For standalone devices, WiFi 6 still feels more like future proofing than a necessity. But for mesh WiFi it makes a lot more sense, acting as the high-performance wireless backbone between the main router and its satellites. In this test we bring together the latest mainstream WiFi 6 mesh kits from NETGEAR, BT, tp-link and ASUS. Prices range from under £300 to over £900, with two or three devices in each bundle.

Just in case you don't know how mesh WiFi works, it is not quite the same thing as the WiFi extenders you can pick up for £50. A mesh WiFi system will usually have a dedicated wireless link called a “backhaul” between satellites and primary router, whereas an extender sits on the primary WiFi. An extender may also require your clients to connect to a separate wireless network.

Mesh WiFi seamlessly creates a single wireless network with the same SSID and authentication throughout, so you can move around any space that is in range without noticing whether you've switched to a different satellite. In theory, you can increase the footprint of your WiFi by adding more satellites, too.

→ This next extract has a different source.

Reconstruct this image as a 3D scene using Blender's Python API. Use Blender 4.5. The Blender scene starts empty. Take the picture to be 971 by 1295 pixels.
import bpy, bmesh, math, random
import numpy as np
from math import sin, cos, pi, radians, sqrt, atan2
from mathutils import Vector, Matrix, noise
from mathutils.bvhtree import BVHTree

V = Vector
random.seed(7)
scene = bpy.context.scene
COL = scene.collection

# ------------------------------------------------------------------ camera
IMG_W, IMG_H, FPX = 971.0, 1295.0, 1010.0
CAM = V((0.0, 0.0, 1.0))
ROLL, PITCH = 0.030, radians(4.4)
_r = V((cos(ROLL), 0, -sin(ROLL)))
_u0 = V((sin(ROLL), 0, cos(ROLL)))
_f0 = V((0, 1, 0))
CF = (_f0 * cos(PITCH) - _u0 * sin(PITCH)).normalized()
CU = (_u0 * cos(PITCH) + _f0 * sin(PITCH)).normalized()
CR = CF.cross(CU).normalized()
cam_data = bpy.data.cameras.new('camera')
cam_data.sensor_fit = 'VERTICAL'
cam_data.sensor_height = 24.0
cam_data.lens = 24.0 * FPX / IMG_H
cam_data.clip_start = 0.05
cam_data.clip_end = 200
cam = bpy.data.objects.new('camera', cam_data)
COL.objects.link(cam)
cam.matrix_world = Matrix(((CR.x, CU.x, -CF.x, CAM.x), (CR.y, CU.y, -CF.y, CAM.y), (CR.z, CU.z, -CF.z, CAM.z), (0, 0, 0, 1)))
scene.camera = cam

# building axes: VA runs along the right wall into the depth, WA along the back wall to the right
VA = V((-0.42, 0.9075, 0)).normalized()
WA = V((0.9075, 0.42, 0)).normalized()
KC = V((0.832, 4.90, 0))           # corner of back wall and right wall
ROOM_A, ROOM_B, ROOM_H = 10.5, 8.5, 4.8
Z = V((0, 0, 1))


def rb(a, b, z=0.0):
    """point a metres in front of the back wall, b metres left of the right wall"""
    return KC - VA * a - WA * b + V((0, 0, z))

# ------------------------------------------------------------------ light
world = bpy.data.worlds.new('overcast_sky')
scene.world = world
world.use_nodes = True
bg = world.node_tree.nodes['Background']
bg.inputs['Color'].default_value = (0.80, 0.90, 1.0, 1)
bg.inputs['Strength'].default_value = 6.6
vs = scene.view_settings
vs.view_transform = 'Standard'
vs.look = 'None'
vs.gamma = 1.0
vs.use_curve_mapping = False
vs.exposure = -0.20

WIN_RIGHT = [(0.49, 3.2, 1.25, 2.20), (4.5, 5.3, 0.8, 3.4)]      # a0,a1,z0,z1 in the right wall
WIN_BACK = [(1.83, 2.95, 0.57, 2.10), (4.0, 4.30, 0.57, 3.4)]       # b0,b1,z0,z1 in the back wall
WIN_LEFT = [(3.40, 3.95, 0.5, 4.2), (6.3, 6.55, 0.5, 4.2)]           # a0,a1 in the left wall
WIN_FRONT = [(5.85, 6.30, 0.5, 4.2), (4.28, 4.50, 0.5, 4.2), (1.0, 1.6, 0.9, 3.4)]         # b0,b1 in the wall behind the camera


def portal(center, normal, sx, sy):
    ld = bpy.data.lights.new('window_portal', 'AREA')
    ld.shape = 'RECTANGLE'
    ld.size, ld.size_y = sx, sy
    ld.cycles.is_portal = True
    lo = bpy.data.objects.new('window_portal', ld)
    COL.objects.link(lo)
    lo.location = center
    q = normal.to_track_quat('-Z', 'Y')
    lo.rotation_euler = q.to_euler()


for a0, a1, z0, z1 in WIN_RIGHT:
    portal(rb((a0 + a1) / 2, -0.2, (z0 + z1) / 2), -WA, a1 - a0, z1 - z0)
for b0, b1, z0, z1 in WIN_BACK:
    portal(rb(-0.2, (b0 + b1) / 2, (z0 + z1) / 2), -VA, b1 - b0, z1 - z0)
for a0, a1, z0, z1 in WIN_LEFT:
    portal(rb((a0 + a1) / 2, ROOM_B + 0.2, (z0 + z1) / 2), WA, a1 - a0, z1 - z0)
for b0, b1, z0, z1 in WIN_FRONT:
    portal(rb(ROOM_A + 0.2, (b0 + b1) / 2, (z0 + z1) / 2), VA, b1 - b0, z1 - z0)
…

Business users with wired Ethernet throughout their premises can add access points and connect them to the LAN. But most private homes don't have Ethernet wiring, which is where the wireless backhaul comes in, performing the same job. Having this wireless connection operate at the fastest speed possible means that clients can enjoy fast connections, even if they don't support WiFi 6.

The mesh system will provide faster Internet connectivity by taking the broadband, sending it at WiFi 6 speeds from router to satellite, and then clients attached to the satellite will get faster connections even if they are only 802.11ac (WiFi 5) or 802.11n.

That's the theory, anyway. In order to test this, we set up all four mesh WiFi systems in a typical terraced house, and measured the performance at various locations throughout the dwelling to see how they compared with each other when using different types of WiFi client. We also provided full details of setup procedures and how their physical and software features stack up against each other.